De monniken en clerici van het klooster te Meerssen waren verontwaardigd daarover, alhoewel zij het niet aandurfden hem, die toch van goeden huize was en een grote faam genoot, persoonlijk lastig te vallen. Maar wel begonnen zij hem op allerhande wijzen verdacht te maken bij de bisschop van Luik, Norbertus 3) zaliger gedachtenis. Geloof hechtend aan wat hem verteld werd, begaf de bisschop zich met spoed naar de plaats waar Gerlach zijn schuiloord in een eik had.
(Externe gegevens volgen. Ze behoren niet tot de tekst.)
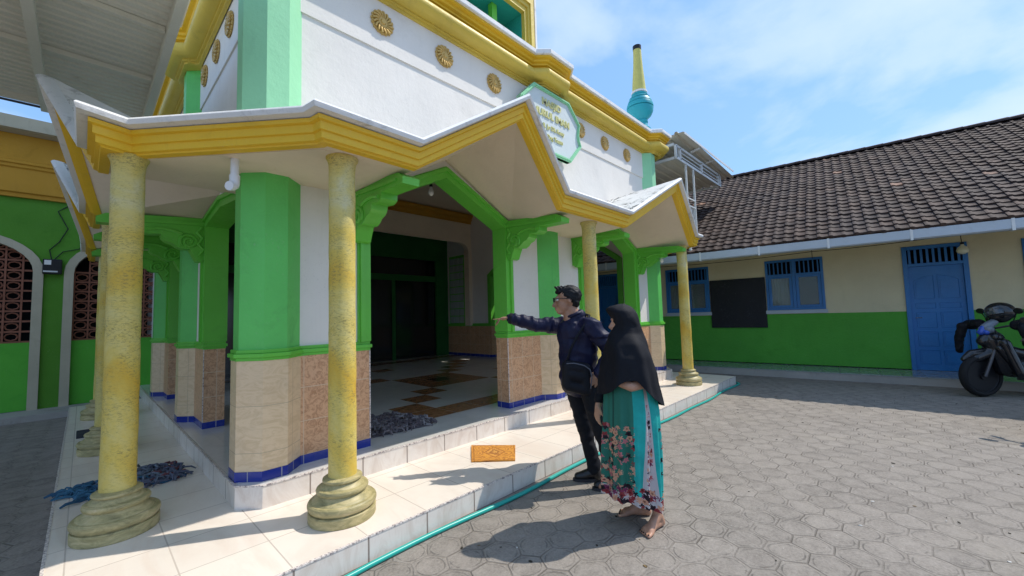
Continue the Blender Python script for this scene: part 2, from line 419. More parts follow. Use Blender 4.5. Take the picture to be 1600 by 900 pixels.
# floor tile grid (each tile a face; brown and dark ones make the pattern)
b = MB(); T = .43; cx, cy = 8, 5
b.prism(slabpoly(-.021), 'z', FH - .003, FH - .0005, 0)
dg_ = set()
for i in range(0, 17):
    for j in range(0, 15):
        x0 = .98 + i * T; y0 = 3.95 + j * T; mi = None
        di, dj = i - cx, j - cy
        if j == 0: mi = 1
        elif abs(di) == abs(dj) and abs(di) <= 5 and di != 0: mi = 1
        elif abs(di) <= 1 and abs(dj) <= 1: mi = 2 if (di + dj) % 2 == 0 else 1
        elif abs(di) + abs(dj) == 5 and (di + dj) % 2: mi = 1 if abs(di) in (0, 5) else None
        elif abs(di) == 4 and dj == 0: mi = 1
        elif j == 13: mi = 1
        if mi is not None and x0 + T < 8.0 and x0 > 1.1:
            b.add([(x0 + .003, y0 + .003, FH + .0015), (x0 + T - .003, y0 + .003, FH + .0015), (x0 + T - .003, y0 + T - .003, FH + .0015), (x0 + .003, y0 + T - .003, FH + .0015)], [(0, 1, 2, 3)], mi)
part(b, 'porch_floor', ['porch', 'brown', 'dtile'])

# --- lower + upper walls, openings
SP, AP = 2.58, 3.03
def opening(a, c, AP=AP): return [(a, FH), (a, SP), ((a + c) / 2, AP), (c, SP), (c, FH)]
AL = 2.66
WT = 4.66
FO = [(1.82, 3.67), (5.37, 7.10)]           # front openings
LO = [(4.15, 5.64), (6.98, 8.35)]           # left side
RO = [(4.35, 5.62), (6.98, 8.35)]           # right side
b = MB()
b.prism([(1.0, FH)] + opening(*FO[0]) + opening(*FO[1]) + [(7.98, FH), (7.98, WT), (1.0, WT)], 'y', 3.59, 3.77)
part(b, 'front_wall', 'white')
for (x0, x1, OO) in ((.945, 1.12, LO), (7.9, 8.07, RO)):
    ap_ = AL if OO is LO else AP
    b = MB(); b.prism([(3.775, FH)] + opening(*OO[0], ap_) + opening(*OO[1], ap_) + [(10.3, FH), (10.3, WT), (3.775, WT)], 'x', x0, x1)
    part(b, 'side_wall', 'white')
b = MB(); b.box((1.19, 3.574, 4.13), (7.85, 3.592, 4.64)); b.box((.929, 4.0, 4.13), (.947, 10.3, 4.64)); part(b, 'raised_wall_band', 'white')
# back wall with dark doorway openings into the prayer room
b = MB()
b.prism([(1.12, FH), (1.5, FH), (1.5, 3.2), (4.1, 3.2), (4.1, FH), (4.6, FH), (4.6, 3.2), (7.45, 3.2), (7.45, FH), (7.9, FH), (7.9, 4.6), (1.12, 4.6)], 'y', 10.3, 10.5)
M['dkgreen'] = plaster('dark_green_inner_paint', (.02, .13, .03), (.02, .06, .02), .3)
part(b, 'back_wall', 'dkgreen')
b = MB(); 
for x0, x1 in ((1.5, 4.1), (4.6, 7.45)):
    b.box((x0, 10.32, 2.55), (x1, 10.44, 2.72)); b.box(((x0 + x1) / 2 - .05, 10.33, FH), ((x0 + x1) / 2 + .05, 10.43, 2.55))
part(b, 'door_frame', 'dkgreen')
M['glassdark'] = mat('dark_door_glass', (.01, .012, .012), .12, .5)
M['roomdark'] = mat('prayer_room_paint', (.10, .09, .07), .8)
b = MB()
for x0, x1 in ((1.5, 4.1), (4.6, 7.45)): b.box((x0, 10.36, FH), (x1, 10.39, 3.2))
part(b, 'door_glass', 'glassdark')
# prayer room shell behind
b = MB(); b.box((.95, 13.9, 0), (8.07, 14.05, 4.9)); b.box((.95, 10.5, 0), (1.12, 13.9, 4.66)); b.box((7.9, 10.5, 0), (8.07, 13.9, 4.66)); part(b, 'prayer_room_wall', 'white')
b = MB(); b.box((1.12, 3.77, 4.5), (7.9, 10.3, 4.6)); part(b, 'porch_ceiling', 'cream')
b = MB(); b.box((.9, 3.5, 4.7), (8.12, 14.05, 4.95)); part(b, 'roof_slab', 'cap')
# inner arcade beam with curved lower edge and brown cornice
b = MB(); y0, y1 = 9.15, 9.32
def arcbeam(xa, xb):
    pts = [(xa, 4.5), (xa, 3.40)]
    for k in range(7):
        t = k / 6 * PI / 2; pts.append((xa + .12 + .35 * (1 - math.cos(t)), 3.42 + .22 * math.sin(t)))
    for k in range(7):
        t = PI / 2 - k / 6 * PI / 2; pts.append((xb - .12 - .35 * (1 - math.cos(t)), 3.42 + .22 * math.sin(t)))
    pts += [(xb, 3.40), (xb, 4.5)]; return pts
b.prism(arcbeam(1.12, 4.45), 'y', y0, y1); b.prism(arcbeam(4.45, 7.9), 'y', y0 + .001, y1)
for x in (4.33,): b.box((x, y0 - .02, FH), (x + .24, y1 + .02, 3.42))
b.box((7.78, y0 - .02, 1.2), (7.91, y1 + .02, 3.42)); b.box((1.11, y0 - .02, 1.2), (1.24, y1 + .02, 3.42))
part(b, 'arcade_beam', 'cream')
b = MB()
for xa, xb in ((1.12, 4.45), (4.45, 7.9)):
    pts = arcbeam(xa, xb)[2:-2]; b.tube([(x, y0 - .012, z - .012) for x, z in pts], .022, 6)
part(b, 'arch_moulding', 'cream', smooth=True)
b = MB(); b.sweep([(1.12, y0, 4.2), (7.9, y0, 4.2)], [(0, 0), (.03, 0), (.03, .06), (.07, .1), (.07, .16), (.12, .2), (.12, .26), (0, .26)], side=-1); part(b, 'inner_cornice', 'ochre')
b = MB(); b.sweep([(1.12, y0, 3.42), (7.9, y0, 3.42)], [(0, 0), (.01, 0), (.01, .02), (0, .02)], side=-1)
# glass-block window in the right wall
b = MB(); b.box((7.86, 9.42, 1.22), (7.897, 10.16, 3.33)); f_ = part(b, 'glass_block_window', 'frame')
M['gblock'] = mat('pale_glass_block', (.42, .50, .46), .18, .6)
b = MB()
for i in range(3):
    for j in range(9):
        ya = 9.47 + i * .22; za = 1.28 + j * .222; b.box((7.83, ya, za), (7.859, ya + .195, za + .197))
g_ = part(b, 'glass_block', 'gblock', parent=f_, bevel=.012); g_.matrix_parent_inverse = Matrix.Identity(4)

# --- wainscot, skirting, sill on the piers (one part per pier)
piers = []
xs = [1.0, FO[0][0], FO[0][1], FO[1][0], FO[1][1], 8.0]
for i, (a, c) in enumerate(((xs[0], xs[1]), (xs[2], xs[3]), (xs[4], xs[5]))): piers.append(lambda g, a=a, c=c, i=i: (a - (g if i else 0), 3.59 - g, c + (g if i < 2 else 0), 3.77 + g))
for x0, x1, OO in ((.945, 1.12, LO), (7.9, 8.07, RO)):
    ys = [3.79, OO[0][0], OO[0][1], OO[1][0], OO[1][1], 10.29]
    for i, (a, c) in enumerate(((ys[0], ys[1]), (ys[2], ys[3]), (ys[4], ys[5]))): piers.append(lambda g, a=a, c=c, i=i, x0=x0, x1=x1: (x0 - g, a - (g if i else 0), x1 + g, c + (g if i < 2 else 0)))
for P_ in piers:
    for nm, lay, mm in (('wainscot', ((.012, FH + .07, 1.18),), 'wains'), ('skirting', ((.015, FH, FH + .0695),), 'skirt'), ('sill_moulding', ((.018, 1.1805, 1.205), (.03, 1.205, 1.235), (.016, 1.235, 1.262)), 'frame')):
        b = MB()
        for g, z0, z1 in lay: q = P_(g); b.box((q[0], q[1], z0), (q[2], q[3], z1))
        part(b, nm, mm, bevel=.004 if nm == 'sill_moulding' else 0)
for x in (1.82 + .012, 3.67 - .012, 5.37 + .012, 7.10 - .012):
    b = MB(); b.box((x - .005, 3.573, FH + .07), (x + .005, 3.58, 1.18)); part(b, 'corner_bead', 'trim')
for y in (LO[0][1] - .012, LO[1][0] + .012):
    b = MB(); b.box((.928, y - .005, FH + .07), (.936, y + .005, 1.18)); part(b, 'corner_bead', 'trim')

# --- green opening frames (moulded)
def frame_poly(a, c, oi, oo, z0=1.263, AP=AP):
    m = (a + c) / 2; s = (AP - SP) / (m - a)
    k = math.hypot(1, s) 
    return [(a - oo, z0), (a - oo, SP + oo * (k - s) * .9), (m, AP + oo * k), (c + oo, SP + oo * (k - s) * .9), (c + oo, z0), (c + oi, z0), (c + oi, SP + oi * (k - s) * .9), (m, AP + oi * k), (a - oi, SP + oi * (k - s) * .9), (a - oi, z0)]
for i, (a, c) in enumerate(FO):
    b = MB(); b.prism(frame_poly(a, c, -.02, .10), 'y', 3.565, 3.795); b.prism(frame_poly(a, c, .045, .085), 'y', 3.54, 3.566)
    part(b, 'doorway_frame', 'frame')
for x0, x1, OO, sg in ((.92, 1.145, LO, -1), (7.875, 8.095, RO, 1)):
    for a, c in OO:
        ap_ = AL if OO is LO else AP
        b = MB(); b.prism(frame_poly(a, c, -.02, .10, AP=ap_), 'x', x0, x1)
        xo = x0 if sg < 0 else x1
        b.prism(frame_poly(a, c, .045, .085, AP=ap_), 'x', xo - .001 if sg > 0 else xo - .024, xo + .024 if sg > 0 else xo + .001)
        part(b, 'doorway_frame', 'frame')

# --- pilasters: octagonal corner pillars and half-octagon wall pilasters
cornerL = [(1.24, 3.60), (1.09, 3.445), (.93, 3.445), (.80, 3.575), (.80, 3.735), (.955, 3.89), (1.1, 3.89), (1.24, 3.75)]
cornerR = [(9.02 - x - .14, y) for x, y in cornerL][::-1]
midF = [(4.30, 3.62), (4.30, 3.585), (4.44, 3.45), (4.60, 3.45), (4.74, 3.585), (4.74, 3.62)]
def leftP(y): return [(.96, y), (.94, y), (.81, y + .14), (.81, y + .32), (.94, y + .46), (.96, y + .46)]
def grow(poly, g):
    cx_ = sum(p[0] for p in poly) / len(poly); cy_ = sum(p[1] for p in poly) / len(poly)
    out = []
    n = len(poly)
    area = sum(poly[i][0] * poly[(i + 1) % n][1] - poly[(i + 1) % n][0] * poly[i][1] for i in range(n))
    s = 1 if area > 0 else -1
    for i in range(n):
        p0, p1, p2 = Vector(poly[i - 1]), Vector(poly[i]), Vector(poly[(i + 1) % n])
        d1 = (p1 - p0).normalized(); d2 = (p2 - p1).normalized()
        n1 = Vector((d1.y, -d1.x)) * s; n2 = Vector((d2.y, -d2.x)) * s
        m_ = (n1 + n2).normalized(); m_ = m_ / max(.4, m_.dot(n1)); out.append((p1.x + m_.x * g, p1.y + m_.y * g))
    return out
pil = [(cornerL, 4.64), (cornerR, 4.64), (midF, 4.64), (leftP(6.145), 4.64), (leftP(8.79), 2.62)]
for poly, zt in pil:
    b = MB(); b.prism(poly, 'z', FH, 2.70 if zt > 3 else zt); q = part(b, 'pilaster', 'green')
    if zt > 3:
        b = MB(); b.prism(grow(poly, .002), 'z', 2.7005, zt); u = part(b, 'upper_pilaster', 'green' if poly[0][0] == .96 else 'upgreen')  # sunlit green copy on front pilasters, plain green on the shaded left one
    for nm, g_, z0, z1, mm in (('pilaster_tiles', .012, FH + .07, 1.18, 'wpil'), ('pilaster_skirting', .016, FH, FH + .0695, 'skirt')):
        b = MB(); b.prism(grow(poly, g_), 'z', z0, z1); part(b, nm, mm)
    b = MB()
    for g_, z0, z1 in ((.018, 1.1805, 1.2048), (.034, 1.205, 1.234), (.016, 1.2345, 1.2615)): b.prism(grow(poly, g_), 'z', z0, z1)
    part(b, 'pilaster_sill', 'frame', bevel=.004)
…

Omdat men hem verteld had dat Gerlach veel geld bezat en dat verborgen hield onder de massa stenen die in de cel bijeen gebracht was, gaf de vertoornde bisschop het bevel de eik om te hakken en de plaats aan een grondig onderzoek te onderwerpen. Toen daar niets anders gevonden werd dan duidelijke verwijzingen naar een werkzaam en sober leven, betreurde hij het heel erg dat hij verkeerd was geïnformeerd over zo een vooraanstaand man en hij zuchtte omdat hij een onschuldige en rechtvaardige leed had berokkend. Het gevolg nu was dat Norbertus, de bisschop van Luik, voor hem wilde zorgen zoals een geestelijk leider voor een jonge man, en op zijn beurt stelde hij de abt van Rolduc 4) en andere geestelijken over hem aan, voor zover het betrekking had op de pastorale zorg voor zijn ziel.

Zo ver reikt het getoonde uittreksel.